[BEGIN]

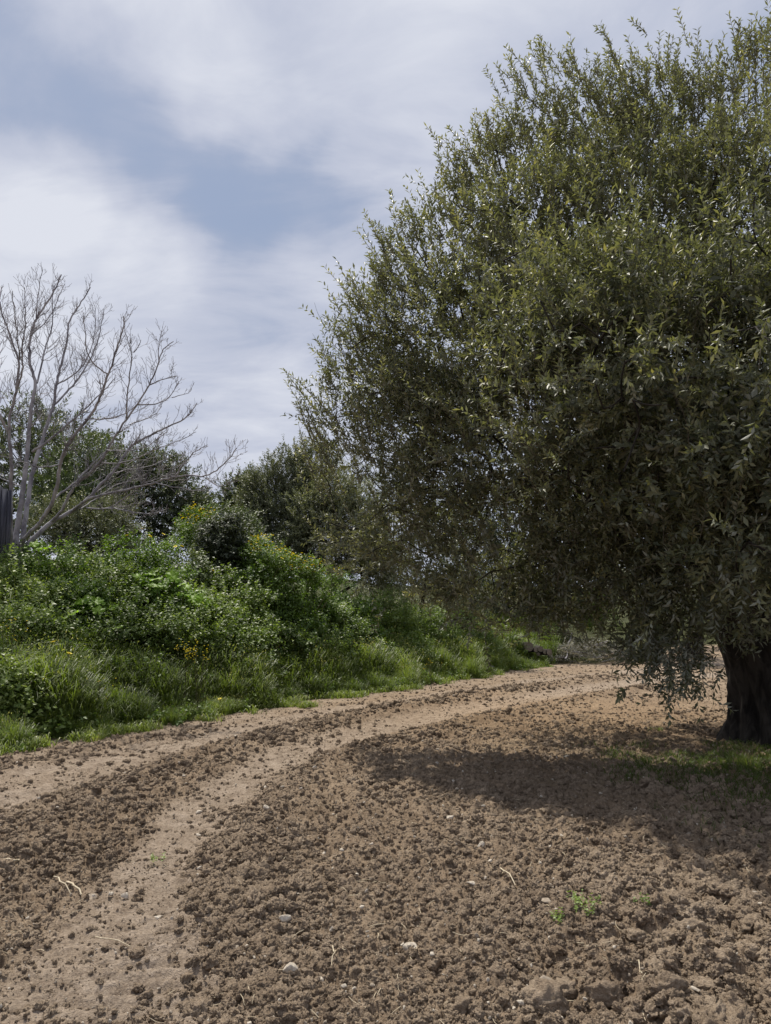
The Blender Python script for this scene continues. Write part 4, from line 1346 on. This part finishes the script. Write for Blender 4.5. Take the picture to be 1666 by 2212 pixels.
# ------------------------------------------------------------------ flowers and large lobed leaves
def flower_head(r_=.03, q=13):
    a = np.arange(q) * 2 * np.pi / q
    A_ = np.stack([np.cos(a), np.sin(a), .25 + 0 * a], 1)
    return leaves(np.zeros((q, 3)), A_, np.tile([0, 0, 1.0], (q, 1)), np.full(q, r_), np.full(q, r_ * .45), 0.1)


fv, ff = flower_head()
petal_mesh = np_mesh('flower_head', fv, ff, M_yel, {'tone': ('FACE', np.random.default_rng(1).uniform(0, 1, len(ff)))})
dv0, df0 = I1
disc_mesh = np_mesh('flower_centre', dv0 * np.array([.009, .009, .005]) + np.array([0, 0, .006]), df0, M_yel, {'tone': ('FACE', np.zeros(len(df0)))})
sv, sf = tubes(np.array([[(0, 0, -.32), (.01, 0, -.15), (0, 0, 0)]]), np.array([[.003, .003, .002]]), 4)
fstem_mesh = np_mesh('flower_stem', sv, sf, M_stem)
bpy.context.view_layer.update()
DG = bpy.context.evaluated_depsgraph_get()


def on_thicket(u, v, default, lift=.05):
    """where the sight line through (u, v) first meets the foliage: the plant sits there, on the outside of the thicket"""
    d = rdir(u, v)
    hit, loc, *_ = S.ray_cast(DG, Vector((0, 0, CAMZ)) + d * 7.5, d)
    if not hit or loc.y < 9.0 or loc.y > default + 4:
        return at(u, v, default)
    return np.array(loc) - np.array(d) * lift


FL = [(273, 1157, 14.0, 'first yellow daisy from the left on the crest below the domed tree'), (307, 1142, 14.1, 'topmost yellow daisy on the crest of the herb thicket'), (324, 1158, 14.0, 'yellow daisy just right of and below the topmost one'), (353, 1154, 14.2, 'yellow daisy at the right end of the crest row'),
      (379, 1181, 14.8, 'left one of the close pair of daisies on the mossy shrub'), (393, 1180, 14.8, 'right one of the close pair of daisies on the mossy shrub'), (459, 1232, 13.8, 'upper daisy above the round green bush'), (464, 1244, 13.7, 'lower daisy above the round green bush'),
      (501, 1260, 14.6, 'lone yellow daisy on the left flank of the round green bush'), (393, 1252, 13.4, 'yellow daisy at the top of the big lobed leaves'), (12, 1376, 10.8, 'yellow daisy at the left edge above the grass'), (33, 1383, 10.8, 'second yellow daisy from the left edge above the grass'),
      (156, 1418, 11.0, 'bright yellow daisy over the leafy verge left of the mustard'), (150, 1412, 11.0, 'yellow daisy touching the bright one left of the mustard'), (115, 1387, 11.5, 'faded daisy in the verge under the dark hollow'), (475, 1510, 12.3, 'low daisy near the dirt in the middle of the verge'),
      (609, 1206, 15.8, 'yellow daisy on top of the crest under the olive'), (83, 1235, 12.0, 'yellow daisy on the tangled bramble near the left edge')]
for (u, v, Yd, lab) in FL:
    p = on_thicket(u, v, Yd, .07)
    root = thing('yellow_daisy', lab, 'flower', tuple(p))
    s_ = 1.35 + .5 * rng.uniform()
    root.scale = (s_, s_, s_)
    root.rotation_euler = (rng.uniform(.1, .7), rng.uniform(-.3, .3), rng.uniform(0, 6))
    link('petals', petal_mesh, root)
    link('flower_centre', disc_mesh, root)
    link('flower_stem', fstem_mesh, root)

for (u, v, Yd, lab, nfl) in [(405, 1445, 12.4, 'tallest clump of yellow mustard in bloom above the verge grass', 42), (432, 1455, 12.3, 'thin mustard plant right of the tallest mustard clump', 24), (25, 1400, 10.9, 'yellow mustard plant in the leaves by the left edge', 14), (205, 1530, 10.9, 'sparse mustard plant low in the verge near the dirt', 8), (930, 1470, 17.5, 'small mustard plant in the sunny grass toward the big crown', 10)]:
    p = at(u, v, Yd)
    gzv = float(terrain(np.array([p[0]]), np.array([p[1]]), False)[0])
    root = thing('mustard_plant', lab, 'flower', (p[0], p[1], gzv))
    n_ = 6
    tops = np.array([p[0], p[1], max(gzv, p[2] - .1) + .42]) + rng.normal(size=(n_, 3)) * np.array([.10, .08, .07])
    t = np.linspace(0, 1, 5)[None, :, None]
    b0 = np.array([p[0], p[1], gzv]) + rng.normal(size=(n_, 3)) * np.array([.03, .03, 0])
    P = b0[:, None] * (1 - t) + tops[:, None] * t
    for q in range(n_):
        V, F = tubes(P[q:q + 1], np.full((1, 5), .004), 4)
        part('stem', V, F, M_stem, root)
    hp = np.repeat(tops, max(1, nfl // n_ + 1), 0)
    hp = hp + rng.normal(size=hp.shape) * np.array([.025, .025, .06])
    q = 4
    PP = np.repeat(hp, q, 0)
    a = np.tile(np.arange(q) * np.pi / 2, len(hp))
    V, F = leaves(PP, np.stack([np.cos(a), np.sin(a), .5 + 0 * a], 1), np.tile([0, 0, 1.0], (len(PP), 1)), np.full(len(PP), .017), np.full(len(PP), .015))
    part('blossom', V, F, M_yel, root, {'tone': ('FACE', rng.uniform(0.3, 1, len(F)))}, kind='stuff')


def lobed_leaf_mesh(r_=.09):
    n = 40
    a = np.linspace(-np.pi * .93, np.pi * .93, n)
    rad = r_ * (.72 + .28 * np.abs(np.cos(a * 2.5)) ** .7) * (1 + .05 * np.cos(a * 17))
    V = [(0, 0, 0)] + [(rr_ * math.sin(t_), rr_ * math.cos(t_) + .02, -.12 * (rr_ ** 2) / r_ + .012 * math.cos(t_ * 5)) for rr_, t_ in zip(rad, a)]
    F = [[0, k + 1, k] for k in range(1, n)]
    return np_mesh('leaf', np.array(V), np.array(F), M_big, {'tone': ('FACE', np.random.default_rng(3).uniform(.2, .9, len(F)))})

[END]

Objective: Retype the whole listing exactly and leave the pictures out.

Output below:
The Blender Python script for this scene continues. Write part 4, from line 1346 on. This part finishes the script. Write for Blender 4.5. Take the picture to be 1666 by 2212 pixels.
# ------------------------------------------------------------------ flowers and large lobed leaves
def flower_head(r_=.03, q=13):
    a = np.arange(q) * 2 * np.pi / q
    A_ = np.stack([np.cos(a), np.sin(a), .25 + 0 * a], 1)
    return leaves(np.zeros((q, 3)), A_, np.tile([0, 0, 1.0], (q, 1)), np.full(q, r_), np.full(q, r_ * .45), 0.1)


fv, ff = flower_head()
petal_mesh = np_mesh('flower_head', fv, ff, M_yel, {'tone': ('FACE', np.random.default_rng(1).uniform(0, 1, len(ff)))})
dv0, df0 = I1
disc_mesh = np_mesh('flower_centre', dv0 * np.array([.009, .009, .005]) + np.array([0, 0, .006]), df0, M_yel, {'tone': ('FACE', np.zeros(len(df0)))})
sv, sf = tubes(np.array([[(0, 0, -.32), (.01, 0, -.15), (0, 0, 0)]]), np.array([[.003, .003, .002]]), 4)
fstem_mesh = np_mesh('flower_stem', sv, sf, M_stem)
bpy.context.view_layer.update()
DG = bpy.context.evaluated_depsgraph_get()


def on_thicket(u, v, default, lift=.05):
    """where the sight line through (u, v) first meets the foliage: the plant sits there, on the outside of the thicket"""
    d = rdir(u, v)
    hit, loc, *_ = S.ray_cast(DG, Vector((0, 0, CAMZ)) + d * 7.5, d)
    if not hit or loc.y < 9.0 or loc.y > default + 4:
        return at(u, v, default)
    return np.array(loc) - np.array(d) * lift


FL = [(273, 1157, 14.0, 'first yellow daisy from the left on the crest below the domed tree'), (307, 1142, 14.1, 'topmost yellow daisy on the crest of the herb thicket'), (324, 1158, 14.0, 'yellow daisy just right of and below the topmost one'), (353, 1154, 14.2, 'yellow daisy at the right end of the crest row'),
      (379, 1181, 14.8, 'left one of the close pair of daisies on the mossy shrub'), (393, 1180, 14.8, 'right one of the close pair of daisies on the mossy shrub'), (459, 1232, 13.8, 'upper daisy above the round green bush'), (464, 1244, 13.7, 'lower daisy above the round green bush'),
      (501, 1260, 14.6, 'lone yellow daisy on the left flank of the round green bush'), (393, 1252, 13.4, 'yellow daisy at the top of the big lobed leaves'), (12, 1376, 10.8, 'yellow daisy at the left edge above the grass'), (33, 1383, 10.8, 'second yellow daisy from the left edge above the grass'),
      (156, 1418, 11.0, 'bright yellow daisy over the leafy verge left of the mustard'), (150, 1412, 11.0, 'yellow daisy touching the bright one left of the mustard'), (115, 1387, 11.5, 'faded daisy in the verge under the dark hollow'), (475, 1510, 12.3, 'low daisy near the dirt in the middle of the verge'),
      (609, 1206, 15.8, 'yellow daisy on top of the crest under the olive'), (83, 1235, 12.0, 'yellow daisy on the tangled bramble near the left edge')]
for (u, v, Yd, lab) in FL:
    p = on_thicket(u, v, Yd, .07)
    root = thing('yellow_daisy', lab, 'flower', tuple(p))
    s_ = 1.35 + .5 * rng.uniform()
    root.scale = (s_, s_, s_)
    root.rotation_euler = (rng.uniform(.1, .7), rng.uniform(-.3, .3), rng.uniform(0, 6))
    link('petals', petal_mesh, root)
    link('flower_centre', disc_mesh, root)
    link('flower_stem', fstem_mesh, root)

for (u, v, Yd, lab, nfl) in [(405, 1445, 12.4, 'tallest clump of yellow mustard in bloom above the verge grass', 42), (432, 1455, 12.3, 'thin mustard plant right of the tallest mustard clump', 24), (25, 1400, 10.9, 'yellow mustard plant in the leaves by the left edge', 14), (205, 1530, 10.9, 'sparse mustard plant low in the verge near the dirt', 8), (930, 1470, 17.5, 'small mustard plant in the sunny grass toward the big crown', 10)]:
    p = at(u, v, Yd)
    gzv = float(terrain(np.array([p[0]]), np.array([p[1]]), False)[0])
    root = thing('mustard_plant', lab, 'flower', (p[0], p[1], gzv))
    n_ = 6
    tops = np.array([p[0], p[1], max(gzv, p[2] - .1) + .42]) + rng.normal(size=(n_, 3)) * np.array([.10, .08, .07])
    t = np.linspace(0, 1, 5)[None, :, None]
    b0 = np.array([p[0], p[1], gzv]) + rng.normal(size=(n_, 3)) * np.array([.03, .03, 0])
    P = b0[:, None] * (1 - t) + tops[:, None] * t
    for q in range(n_):
        V, F = tubes(P[q:q + 1], np.full((1, 5), .004), 4)
        part('stem', V, F, M_stem, root)
    hp = np.repeat(tops, max(1, nfl // n_ + 1), 0)
    hp = hp + rng.normal(size=hp.shape) * np.array([.025, .025, .06])
    q = 4
    PP = np.repeat(hp, q, 0)
    a = np.tile(np.arange(q) * np.pi / 2, len(hp))
    V, F = leaves(PP, np.stack([np.cos(a), np.sin(a), .5 + 0 * a], 1), np.tile([0, 0, 1.0], (len(PP), 1)), np.full(len(PP), .017), np.full(len(PP), .015))
    part('blossom', V, F, M_yel, root, {'tone': ('FACE', rng.uniform(0.3, 1, len(F)))}, kind='stuff')


def lobed_leaf_mesh(r_=.09):
    n = 40
    a = np.linspace(-np.pi * .93, np.pi * .93, n)
    rad = r_ * (.72 + .28 * np.abs(np.cos(a * 2.5)) ** .7) * (1 + .05 * np.cos(a * 17))
    V = [(0, 0, 0)] + [(rr_ * math.sin(t_), rr_ * math.cos(t_) + .02, -.12 * (rr_ ** 2) / r_ + .012 * math.cos(t_ * 5)) for rr_, t_ in zip(rad, a)]
    F = [[0, k + 1, k] for k in range(1, n)]
    return np_mesh('leaf', np.array(V), np.array(F), M_big, {'tone': ('FACE', np.random.default_rng(3).uniform(.2, .9, len(F)))})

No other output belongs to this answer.